Direction: Every line that contains "scene" counts once; give the total number of such lines, with no other words.

:: Collected data ::

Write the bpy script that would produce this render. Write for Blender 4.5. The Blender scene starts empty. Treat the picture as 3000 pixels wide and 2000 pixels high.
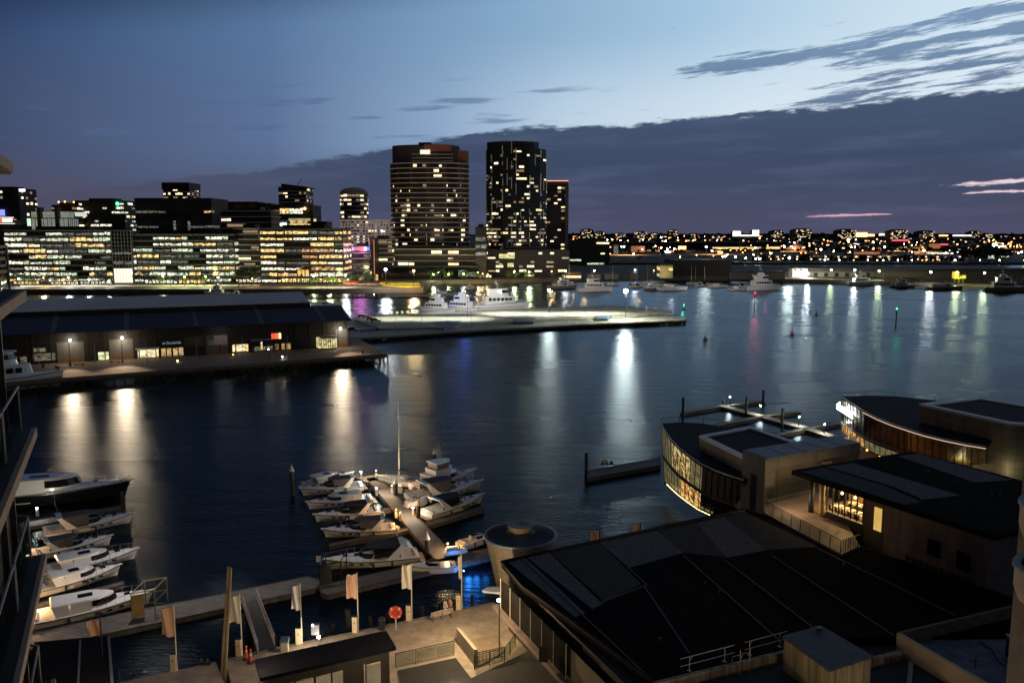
import bpy, math, random
from mathutils import Vector, Matrix
R = random.Random(11)
C = bpy.data.collections.new('Scene'); bpy.context.scene.collection.children.link(C)
SC = bpy.context.scene
FL = 2417.0; T = math.atan(316/FL); H = 38.0
ct, st = math.cos(T), math.sin(T)
def ray(u, v):
    x = (u-1500)/FL; y = (1000-v)/FL
    return x, ct+y*st, -st+y*ct
def P(u, v, z=0.0):
    x, f, g = ray(u, v); k = (z-H)/g
    return Vector((x*k, f*k, z))
def D(u, v, Y):
    x, f, g = ray(u, v); k = Y/f
    return Vector((x*k, Y, H+g*k))
def zat(Y, v):
    x, f, g = ray(0, v); return H+Y*g/f
def lerp(a, b, t): return a+(b-a)*t
# ------------------------------------------------------------------ materials
def srgb(r, g, b):
    f = lambda c: (c/255/12.92) if c/255 <= .04045 else ((c/255+.055)/1.055)**2.4
    return (f(r), f(g), f(b))
MATS = {}
def _pos(nt, sc=(1, 1, 1)):
    g = nt.nodes.new('ShaderNodeNewGeometry'); m = nt.nodes.new('ShaderNodeMapping')
    m.inputs['Scale'].default_value = sc
    nt.links.new(g.outputs['Position'], m.inputs['Vector']); return m.outputs['Vector']
def mat(name, col, rough=.6, metal=0., var=.25, scale=1.5, bump=0., sc=(1, 1, 1), spec=.5, coat=0.):
    if name in MATS: return MATS[name]
    m = bpy.data.materials.new(name); m.use_nodes = True; nt = m.node_tree
    b = nt.nodes['Principled BSDF']
    n = nt.nodes.new('ShaderNodeTexNoise'); n.inputs['Scale'].default_value = scale; n.inputs['Detail'].default_value = 6; n.inputs['Roughness'].default_value = .65
    nt.links.new(_pos(nt, sc), n.inputs['Vector'])
    r = nt.nodes.new('ShaderNodeValToRGB')
    r.color_ramp.elements[0].position = .3; r.color_ramp.elements[1].position = .7
    r.color_ramp.elements[0].color = (*[c*(1-var) for c in col], 1)
    r.color_ramp.elements[1].color = (*[min(1, c*(1+var)) for c in col], 1)
    nt.links.new(n.outputs['Fac'], r.inputs['Fac']); nt.links.new(r.outputs['Color'], b.inputs['Base Color'])
    b.inputs['Roughness'].default_value = rough; b.inputs['Metallic'].default_value = metal
    b.inputs['Specular IOR Level'].default_value = spec; b.inputs['Coat Weight'].default_value = coat
    if bump:
        bp = nt.nodes.new('ShaderNodeBump'); bp.inputs['Strength'].default_value = bump; bp.inputs['Distance'].default_value = .05
        nt.links.new(n.outputs['Fac'], bp.inputs['Height']); nt.links.new(bp.outputs['Normal'], b.inputs['Normal'])
    MATS[name] = m; return m
def planks(name, col, rough, per, ang=0., dark=.35, var=.25):
    """boards or slabs: joints from a wave across the given direction"""
    if name in MATS: return MATS[name]
    m = mat(name, col, rough, var=var, scale=.9, bump=.2); nt = m.node_tree; b = nt.nodes['Principled BSDF']
    mp = nt.nodes.new('ShaderNodeMapping'); mp.inputs['Rotation'].default_value = (0, 0, ang)
    g = nt.nodes.new('ShaderNodeNewGeometry'); nt.links.new(g.outputs['Position'], mp.inputs['Vector'])
    br = nt.nodes.new('ShaderNodeTexBrick'); br.inputs['Scale'].default_value = 1/per
    br.inputs['Color1'].default_value = (1, 1, 1, 1); br.inputs['Color2'].default_value = (.8, .8, .8, 1); br.inputs['Mortar'].default_value = (dark, dark, dark, 1)
    br.inputs['Mortar Size'].default_value = .03; br.inputs['Brick Width'].default_value = 2.2; br.inputs['Row Height'].default_value = 1.0
    nt.links.new(mp.outputs['Vector'], br.inputs['Vector'])
    mx = nt.nodes.new('ShaderNodeMix'); mx.data_type = 'RGBA'; mx.blend_type = 'MULTIPLY'; mx.inputs[0].default_value = 1
    src = b.inputs['Base Color'].links[0].from_socket
    nt.links.new(src, mx.inputs[6]); nt.links.new(br.outputs['Color'], mx.inputs[7]); nt.links.new(mx.outputs[2], b.inputs['Base Color'])
    return m
def panels(name, col, rough, bw, bh, dark=.45, var=.18):
    """wall panels with joints, laid out along the wall and up"""
    if name in MATS: return MATS[name]
    m = mat(name, col, rough, var=var, scale=.6, sc=(1, 1, .3), bump=.15); nt = m.node_tree; b = nt.nodes['Principled BSDF']
    g = nt.nodes.new('ShaderNodeNewGeometry'); s = nt.nodes.new('ShaderNodeSeparateXYZ'); nt.links.new(g.outputs['Position'], s.inputs[0])
    a = nt.nodes.new('ShaderNodeMath'); a.operation = 'SUBTRACT'; nt.links.new(s.outputs[0], a.inputs[0]); nt.links.new(s.outputs[1], a.inputs[1])
    c = nt.nodes.new('ShaderNodeCombineXYZ'); nt.links.new(a.outputs[0], c.inputs[0]); nt.links.new(s.outputs[2], c.inputs[1])
    br = nt.nodes.new('ShaderNodeTexBrick'); br.offset = 0; br.inputs['Scale'].default_value = 1; br.inputs['Brick Width'].default_value = bw; br.inputs['Row Height'].default_value = bh
    br.inputs['Color1'].default_value = (1, 1, 1, 1); br.inputs['Color2'].default_value = (.82, .82, .82, 1); br.inputs['Mortar'].default_value = (dark, dark, dark, 1); br.inputs['Mortar Size'].default_value = .035
    nt.links.new(c.outputs[0], br.inputs['Vector'])
    mx = nt.nodes.new('ShaderNodeMix'); mx.data_type = 'RGBA'; mx.blend_type = 'MULTIPLY'; mx.inputs[0].default_value = 1
    nt.links.new(b.inputs['Base Color'].links[0].from_socket, mx.inputs[6]); nt.links.new(br.outputs['Color'], mx.inputs[7]); nt.links.new(mx.outputs[2], b.inputs['Base Color'])
    return m
def emi(name, col, s, samp='NONE'):
    if name in MATS: return MATS[name]
    m = bpy.data.materials.new(name); m.use_nodes = True; nt = m.node_tree; nt.nodes.clear()
    o = nt.nodes.new('ShaderNodeOutputMaterial'); e = nt.nodes.new('ShaderNodeEmission')
    e.inputs['Color'].default_value = (*col, 1); e.inputs['Strength'].default_value = s
    nt.links.new(e.outputs[0], o.inputs['Surface'])
    try: m.cycles.emission_sampling = samp
    except Exception: pass
    MATS[name] = m; return m
def winmat(name, col, s, sx=.45, sz=.6, lo=.40, hi=.60, floor=.03, col2=None):
    """a lit room behind glass: blotchy emission (lamps, furniture, blinds) over dark glass"""
    if name in MATS: return MATS[name]
    m = bpy.data.materials.new(name); m.use_nodes = True; nt = m.node_tree
    b = nt.nodes['Principled BSDF']; b.inputs['Base Color'].default_value = (.02, .022, .025, 1); b.inputs['Roughness'].default_value = .15
    n = nt.nodes.new('ShaderNodeTexNoise'); n.inputs['Scale'].default_value = 1; n.inputs['Detail'].default_value = 4; n.inputs['Roughness'].default_value = .7
    nt.links.new(_pos(nt, (sx, sx, sz)), n.inputs['Vector'])
    r = nt.nodes.new('ShaderNodeMapRange'); r.inputs[1].default_value = lo; r.inputs[2].default_value = hi; r.inputs[3].default_value = floor; r.inputs[4].default_value = 1
    nt.links.new(n.outputs['Fac'], r.inputs[0])
    mu = nt.nodes.new('ShaderNodeMath'); mu.operation = 'MULTIPLY'; mu.inputs[1].default_value = s
    nt.links.new(r.outputs[0], mu.inputs[0]); nt.links.new(mu.outputs[0], b.inputs['Emission Strength'])
    n2 = nt.nodes.new('ShaderNodeTexNoise'); n2.inputs['Scale'].default_value = 1.; nt.links.new(_pos(nt, (sx*.35, sx*.35, sz*.5)), n2.inputs['Vector'])
    c = nt.nodes.new('ShaderNodeValToRGB'); c.color_ramp.elements[0].position = .38; c.color_ramp.elements[1].position = .6
    c.color_ramp.elements[0].color = (*col, 1); c.color_ramp.elements[1].color = (*(col2 or col), 1)
    nt.links.new(n2.outputs['Fac'], c.inputs['Fac']); nt.links.new(c.outputs['Color'], b.inputs['Emission Color'])
    try: m.cycles.emission_sampling = 'NONE'
    except Exception: pass
    MATS[name] = m; return m
# ------------------------------------------------------------------ objects
MW = {}
def tag(o, label=None, cat=None, group=None, kind=None):
    if label: o['label'] = label
    if cat: o['category'] = cat
    if group: o['group'] = group
    if kind: o['kind'] = kind
    return o
def thing(name, label, cat, loc, rz=0., group=None, scale=1.):
    o = bpy.data.objects.new(name, None); C.objects.link(o); o.empty_display_size = .3
    o.location = loc; o.rotation_euler = (0, 0, rz); o.scale = (scale,)*3
    MW[o.name] = Matrix.Translation(Vector(loc)) @ Matrix.Rotation(rz, 4, 'Z') @ Matrix.Scale(scale, 4)
    return tag(o, label, cat, group)
class MB:
    def __init__(s): s.v = []; s.f = []
    def add(s, vs, fs):
        n = len(s.v); s.v += [Vector(p) for p in vs]; s.f += [tuple(i+n for i in f) for f in fs]; return s
    def box(s, x0, x1, y0, y1, z0, z1):
        return s.add([(x0, y0, z0), (x1, y0, z0), (x1, y1, z0), (x0, y1, z0), (x0, y0, z1), (x1, y0, z1), (x1, y1, z1), (x0, y1, z1)],
                     [(3, 2, 1, 0), (4, 5, 6, 7), (0, 1, 5, 4), (1, 2, 6, 5), (2, 3, 7, 6), (3, 0, 4, 7)])
    def obox(s, c, a, lx, ly, z0, z1):
        ca, sa = math.cos(a), math.sin(a); q = [(-lx/2, -ly/2), (lx/2, -ly/2), (lx/2, ly/2), (-lx/2, ly/2)]
        pts = [(c[0]+x*ca-y*sa, c[1]+x*sa+y*ca) for x, y in q]
        return s.prism(pts, z0, z1)
    def prism2(s, bot, top, caps=True):
        n = len(bot); ar = sum(bot[i][0]*bot[(i+1) % n][1]-bot[(i+1) % n][0]*bot[i][1] for i in range(n))
        if ar < 0: bot = bot[::-1]; top = top[::-1]
        fs = [(i, (i+1) % n, n+(i+1) % n, n+i) for i in range(n)]
        if caps: fs += [tuple(range(n-1, -1, -1)), tuple(range(n, 2*n))]
        return s.add(list(bot)+list(top), fs)
    def prism(s, pts, z0, z1): return s.prism2([(p[0], p[1], z0) for p in pts], [(p[0], p[1], z1) for p in pts])
    def bar(s, a, b, w, h):
        """horizontal-ish bar from a to b, width w, height h below the line"""
        a = Vector(a); b = Vector(b); d = (b-a); d.z = 0; d.normalize(); n = Vector((-d.y, d.x, 0))*w/2; q = Vector((0, 0, -h))
        return s.add([a-n+q, b-n+q, b+n+q, a+n+q, a-n, b-n, b+n, a+n], [(3, 2, 1, 0), (4, 5, 6, 7), (0, 1, 5, 4), (1, 2, 6, 5), (2, 3, 7, 6), (3, 0, 4, 7)])
    def tube(s, a, b, r, n=6, r2=None):
        a = Vector(a); b = Vector(b); d = (b-a).normalized(); r2 = r if r2 is None else r2
        x = d.orthogonal().normalized(); y = d.cross(x); vs = []
        for p, q in ((a, r), (b, r2)):
            for i in range(n):
                t = 2*math.pi*i/n; vs.append(p+x*math.cos(t)*q+y*math.sin(t)*q)
        return s.add(vs, [(i, (i+1) % n, n+(i+1) % n, n+i) for i in range(n)]+[tuple(range(n-1, -1, -1)), tuple(range(n, 2*n))])
    def path(s, pts, r, n=5):
        for a, b in zip(pts, pts[1:]): s.tube(a, b, r, n)
        return s
    def lathe(s, c, prof, n=16):
        vs = []; fs = []
        for r, z in prof:
            for i in range(n):
                t = 2*math.pi*i/n; vs.append((c[0]+r*math.cos(t), c[1]+r*math.sin(t), z))
        for k in range(len(prof)-1):
            for i in range(n): fs.append((k*n+i, k*n+(i+1) % n, (k+1)*n+(i+1) % n, (k+1)*n+i))
        fs += [tuple(range(n-1, -1, -1)), tuple(range((len(prof)-1)*n, len(prof)*n))]
        return s.add(vs, fs)
    def ball(s, c, r, n=8, m=6):
        return s.lathe(c, [(max(.001, r*math.sin(math.pi*k/m)), c[2]-r*math.cos(math.pi*k/m)) for k in range(m+1)], n)
    def quad(s, a, b, c, d): return s.add([a, b, c, d], [(0, 1, 2, 3)])
    def panel(s, a, b, c, d, t=.05):
        """thin solid panel"""
        a, b, c, d = map(Vector, (a, b, c, d)); n = (b-a).cross(d-a).normalized()*t
        return s.add([a, b, c, d, a+n, b+n, c+n, d+n], [(3, 2, 1, 0), (4, 5, 6, 7), (0, 1, 5, 4), (1, 2, 6, 5), (2, 3, 7, 6), (3, 0, 4, 7)])
    def build(s, name, m, parent=None, local=False, smooth=False, label=None, kind=None):
        vs = s.v
        if parent is not None and not local:
            inv = MW[parent.name].inverted(); vs = [inv @ p for p in vs]
        me = bpy.data.meshes.new(name); me.from_pydata([tuple(p) for p in vs], [], s.f); me.materials.append(m)
        if smooth: me.polygons.foreach_set('use_smooth', [True]*len(me.polygons))
        o = bpy.data.objects.new(name, me); C.objects.link(o)
        if parent is not None:
            o.parent = parent; MW[o.name] = MW[parent.name]
        return tag(o, label, None, None, kind)
def single(mb, name, m, label, cat, group=None, smooth=False, kind=None):
    o = mb.build(name, m, None, smooth=smooth)
    return tag(o, label, cat if kind != 'structure' else cat, group, kind)
def copy_tree(o, parent=None):
    c = o.copy(); C.objects.link(c)
    if parent is not None: c.parent = parent
    for ch in list(o.children): copy_tree(ch, c)
    return c
def text(body, size, name, m, parent, loc, rot, ext=.03, align='CENTER'):
    cu = bpy.data.curves.new(name, 'FONT'); cu.body = body; cu.size = size; cu.extrude = ext; cu.align_x = align; cu.align_y = 'CENTER'
    cu.materials.append(m); o = bpy.data.objects.new(name, cu); C.objects.link(o)
    M = Matrix.Translation(Vector(loc)) @ rot.to_4x4()
    if parent is not None: o.parent = parent; M = MW[parent.name].inverted() @ M
    o.matrix_basis = M; bpy.context.view_layer.update()
    me = bpy.data.meshes.new_from_object(o); o2 = bpy.data.objects.new(name, me); C.objects.link(o2)
    if parent is not None: o2.parent = parent
    o2.matrix_basis = M; bpy.data.objects.remove(o); return o2
def light(loc, w, col, r=.25, parent=None, spot=None, name='light'):
    ld = bpy.data.lights.new(name, 'SPOT' if spot else 'POINT'); ld.energy = w; ld.color = col; ld.shadow_soft_size = r
    if spot: ld.spot_size = math.radians(spot); ld.spot_blend = .6
    o = bpy.data.objects.new(name, ld); C.objects.link(o)
    if parent is not None: o.parent = parent; o.location = MW[parent.name].inverted() @ Vector(loc)
    else: o.location = loc
    return o
WARM = (1, .60, .27); ORANGE = (1, .5, .16); COOL = (1, 1, .84); WHITE = (1, .93, .82); LIME = (.95, 1, .5)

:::

Task solution: 3